* [What to do]
The listing must be reproduced in full, exactly as it stands.

* [Data]
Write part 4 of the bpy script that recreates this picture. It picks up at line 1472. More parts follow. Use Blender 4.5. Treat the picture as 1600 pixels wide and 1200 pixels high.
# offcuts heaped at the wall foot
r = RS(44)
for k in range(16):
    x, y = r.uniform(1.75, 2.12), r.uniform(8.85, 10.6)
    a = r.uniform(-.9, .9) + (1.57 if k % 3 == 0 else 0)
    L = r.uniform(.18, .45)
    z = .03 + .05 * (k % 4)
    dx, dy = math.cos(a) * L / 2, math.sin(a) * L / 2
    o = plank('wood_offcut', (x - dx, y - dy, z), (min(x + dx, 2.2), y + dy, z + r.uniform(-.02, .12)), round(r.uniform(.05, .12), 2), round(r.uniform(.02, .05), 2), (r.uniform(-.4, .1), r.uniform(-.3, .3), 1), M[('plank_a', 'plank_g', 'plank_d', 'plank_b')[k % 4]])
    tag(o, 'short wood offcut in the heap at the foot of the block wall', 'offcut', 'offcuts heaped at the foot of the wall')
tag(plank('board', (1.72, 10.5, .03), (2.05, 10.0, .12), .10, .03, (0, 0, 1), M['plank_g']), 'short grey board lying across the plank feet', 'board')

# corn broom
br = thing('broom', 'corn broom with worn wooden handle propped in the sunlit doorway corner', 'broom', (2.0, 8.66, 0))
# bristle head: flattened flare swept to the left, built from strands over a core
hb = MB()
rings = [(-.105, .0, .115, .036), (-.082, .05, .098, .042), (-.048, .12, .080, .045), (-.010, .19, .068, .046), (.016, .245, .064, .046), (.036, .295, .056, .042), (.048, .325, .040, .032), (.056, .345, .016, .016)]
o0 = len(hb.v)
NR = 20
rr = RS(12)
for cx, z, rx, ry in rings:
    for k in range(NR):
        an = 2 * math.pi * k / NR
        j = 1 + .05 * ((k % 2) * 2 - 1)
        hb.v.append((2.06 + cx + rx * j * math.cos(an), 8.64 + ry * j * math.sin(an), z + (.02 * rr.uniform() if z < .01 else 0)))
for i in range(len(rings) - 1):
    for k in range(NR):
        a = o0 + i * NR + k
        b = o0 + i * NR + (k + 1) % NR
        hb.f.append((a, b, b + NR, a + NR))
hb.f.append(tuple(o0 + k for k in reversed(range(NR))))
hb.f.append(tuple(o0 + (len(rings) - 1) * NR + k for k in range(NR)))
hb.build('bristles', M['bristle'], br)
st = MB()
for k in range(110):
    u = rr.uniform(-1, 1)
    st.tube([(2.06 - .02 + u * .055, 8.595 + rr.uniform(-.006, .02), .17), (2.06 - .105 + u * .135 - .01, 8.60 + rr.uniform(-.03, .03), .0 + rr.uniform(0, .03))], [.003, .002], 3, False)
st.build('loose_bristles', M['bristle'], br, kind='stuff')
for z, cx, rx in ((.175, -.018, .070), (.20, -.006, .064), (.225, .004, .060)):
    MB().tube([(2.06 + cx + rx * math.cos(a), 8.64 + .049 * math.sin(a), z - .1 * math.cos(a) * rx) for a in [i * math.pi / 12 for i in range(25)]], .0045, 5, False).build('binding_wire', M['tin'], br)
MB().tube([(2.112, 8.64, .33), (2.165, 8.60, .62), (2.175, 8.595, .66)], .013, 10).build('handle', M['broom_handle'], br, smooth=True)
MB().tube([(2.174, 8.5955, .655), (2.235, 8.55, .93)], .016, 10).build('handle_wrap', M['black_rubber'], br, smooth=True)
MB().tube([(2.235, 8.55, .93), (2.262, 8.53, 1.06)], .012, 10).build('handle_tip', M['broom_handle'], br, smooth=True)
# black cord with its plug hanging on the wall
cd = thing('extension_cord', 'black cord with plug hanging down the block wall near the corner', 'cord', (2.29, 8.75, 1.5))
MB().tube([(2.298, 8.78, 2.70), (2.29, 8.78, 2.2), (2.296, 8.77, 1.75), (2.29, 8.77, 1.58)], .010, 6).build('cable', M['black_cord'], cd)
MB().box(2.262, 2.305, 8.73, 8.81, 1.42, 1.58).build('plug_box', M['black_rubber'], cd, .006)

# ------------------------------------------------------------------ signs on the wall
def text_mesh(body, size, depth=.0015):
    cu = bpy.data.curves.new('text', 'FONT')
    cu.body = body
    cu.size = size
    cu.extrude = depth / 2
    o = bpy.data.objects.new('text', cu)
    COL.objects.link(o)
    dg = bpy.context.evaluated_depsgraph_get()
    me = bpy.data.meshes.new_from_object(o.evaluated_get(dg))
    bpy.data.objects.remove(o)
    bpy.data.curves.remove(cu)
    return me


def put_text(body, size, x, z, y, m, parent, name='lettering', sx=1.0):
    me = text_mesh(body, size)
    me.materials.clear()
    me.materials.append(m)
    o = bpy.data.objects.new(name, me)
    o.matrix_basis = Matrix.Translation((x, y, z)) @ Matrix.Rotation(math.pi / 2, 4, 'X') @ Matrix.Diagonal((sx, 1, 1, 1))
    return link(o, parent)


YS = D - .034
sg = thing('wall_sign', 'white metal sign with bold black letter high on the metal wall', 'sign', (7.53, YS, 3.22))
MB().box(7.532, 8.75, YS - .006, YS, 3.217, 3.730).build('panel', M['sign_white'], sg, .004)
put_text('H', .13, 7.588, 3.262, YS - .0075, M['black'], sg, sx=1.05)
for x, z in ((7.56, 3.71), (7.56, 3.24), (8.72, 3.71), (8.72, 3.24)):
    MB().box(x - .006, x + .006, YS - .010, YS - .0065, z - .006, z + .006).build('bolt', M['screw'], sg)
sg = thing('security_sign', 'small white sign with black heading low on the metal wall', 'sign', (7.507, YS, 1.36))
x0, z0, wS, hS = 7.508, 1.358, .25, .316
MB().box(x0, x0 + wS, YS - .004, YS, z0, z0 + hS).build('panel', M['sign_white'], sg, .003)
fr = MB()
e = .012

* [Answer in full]
Write part 4 of the bpy script that recreates this picture. It picks up at line 1472. More parts follow. Use Blender 4.5. Treat the picture as 1600 pixels wide and 1200 pixels high.
# offcuts heaped at the wall foot
r = RS(44)
for k in range(16):
    x, y = r.uniform(1.75, 2.12), r.uniform(8.85, 10.6)
    a = r.uniform(-.9, .9) + (1.57 if k % 3 == 0 else 0)
    L = r.uniform(.18, .45)
    z = .03 + .05 * (k % 4)
    dx, dy = math.cos(a) * L / 2, math.sin(a) * L / 2
    o = plank('wood_offcut', (x - dx, y - dy, z), (min(x + dx, 2.2), y + dy, z + r.uniform(-.02, .12)), round(r.uniform(.05, .12), 2), round(r.uniform(.02, .05), 2), (r.uniform(-.4, .1), r.uniform(-.3, .3), 1), M[('plank_a', 'plank_g', 'plank_d', 'plank_b')[k % 4]])
    tag(o, 'short wood offcut in the heap at the foot of the block wall', 'offcut', 'offcuts heaped at the foot of the wall')
tag(plank('board', (1.72, 10.5, .03), (2.05, 10.0, .12), .10, .03, (0, 0, 1), M['plank_g']), 'short grey board lying across the plank feet', 'board')

# corn broom
br = thing('broom', 'corn broom with worn wooden handle propped in the sunlit doorway corner', 'broom', (2.0, 8.66, 0))
# bristle head: flattened flare swept to the left, built from strands over a core
hb = MB()
rings = [(-.105, .0, .115, .036), (-.082, .05, .098, .042), (-.048, .12, .080, .045), (-.010, .19, .068, .046), (.016, .245, .064, .046), (.036, .295, .056, .042), (.048, .325, .040, .032), (.056, .345, .016, .016)]
o0 = len(hb.v)
NR = 20
rr = RS(12)
for cx, z, rx, ry in rings:
    for k in range(NR):
        an = 2 * math.pi * k / NR
        j = 1 + .05 * ((k % 2) * 2 - 1)
        hb.v.append((2.06 + cx + rx * j * math.cos(an), 8.64 + ry * j * math.sin(an), z + (.02 * rr.uniform() if z < .01 else 0)))
for i in range(len(rings) - 1):
    for k in range(NR):
        a = o0 + i * NR + k
        b = o0 + i * NR + (k + 1) % NR
        hb.f.append((a, b, b + NR, a + NR))
hb.f.append(tuple(o0 + k for k in reversed(range(NR))))
hb.f.append(tuple(o0 + (len(rings) - 1) * NR + k for k in range(NR)))
hb.build('bristles', M['bristle'], br)
st = MB()
for k in range(110):
    u = rr.uniform(-1, 1)
    st.tube([(2.06 - .02 + u * .055, 8.595 + rr.uniform(-.006, .02), .17), (2.06 - .105 + u * .135 - .01, 8.60 + rr.uniform(-.03, .03), .0 + rr.uniform(0, .03))], [.003, .002], 3, False)
st.build('loose_bristles', M['bristle'], br, kind='stuff')
for z, cx, rx in ((.175, -.018, .070), (.20, -.006, .064), (.225, .004, .060)):
    MB().tube([(2.06 + cx + rx * math.cos(a), 8.64 + .049 * math.sin(a), z - .1 * math.cos(a) * rx) for a in [i * math.pi / 12 for i in range(25)]], .0045, 5, False).build('binding_wire', M['tin'], br)
MB().tube([(2.112, 8.64, .33), (2.165, 8.60, .62), (2.175, 8.595, .66)], .013, 10).build('handle', M['broom_handle'], br, smooth=True)
MB().tube([(2.174, 8.5955, .655), (2.235, 8.55, .93)], .016, 10).build('handle_wrap', M['black_rubber'], br, smooth=True)
MB().tube([(2.235, 8.55, .93), (2.262, 8.53, 1.06)], .012, 10).build('handle_tip', M['broom_handle'], br, smooth=True)
# black cord with its plug hanging on the wall
cd = thing('extension_cord', 'black cord with plug hanging down the block wall near the corner', 'cord', (2.29, 8.75, 1.5))
MB().tube([(2.298, 8.78, 2.70), (2.29, 8.78, 2.2), (2.296, 8.77, 1.75), (2.29, 8.77, 1.58)], .010, 6).build('cable', M['black_cord'], cd)
MB().box(2.262, 2.305, 8.73, 8.81, 1.42, 1.58).build('plug_box', M['black_rubber'], cd, .006)

# ------------------------------------------------------------------ signs on the wall
def text_mesh(body, size, depth=.0015):
    cu = bpy.data.curves.new('text', 'FONT')
    cu.body = body
    cu.size = size
    cu.extrude = depth / 2
    o = bpy.data.objects.new('text', cu)
    COL.objects.link(o)
    dg = bpy.context.evaluated_depsgraph_get()
    me = bpy.data.meshes.new_from_object(o.evaluated_get(dg))
    bpy.data.objects.remove(o)
    bpy.data.curves.remove(cu)
    return me


def put_text(body, size, x, z, y, m, parent, name='lettering', sx=1.0):
    me = text_mesh(body, size)
    me.materials.clear()
    me.materials.append(m)
    o = bpy.data.objects.new(name, me)
    o.matrix_basis = Matrix.Translation((x, y, z)) @ Matrix.Rotation(math.pi / 2, 4, 'X') @ Matrix.Diagonal((sx, 1, 1, 1))
    return link(o, parent)


YS = D - .034
sg = thing('wall_sign', 'white metal sign with bold black letter high on the metal wall', 'sign', (7.53, YS, 3.22))
MB().box(7.532, 8.75, YS - .006, YS, 3.217, 3.730).build('panel', M['sign_white'], sg, .004)
put_text('H', .13, 7.588, 3.262, YS - .0075, M['black'], sg, sx=1.05)
for x, z in ((7.56, 3.71), (7.56, 3.24), (8.72, 3.71), (8.72, 3.24)):
    MB().box(x - .006, x + .006, YS - .010, YS - .0065, z - .006, z + .006).build('bolt', M['screw'], sg)
sg = thing('security_sign', 'small white sign with black heading low on the metal wall', 'sign', (7.507, YS, 1.36))
x0, z0, wS, hS = 7.508, 1.358, .25, .316
MB().box(x0, x0 + wS, YS - .004, YS, z0, z0 + hS).build('panel', M['sign_white'], sg, .003)
fr = MB()
e = .012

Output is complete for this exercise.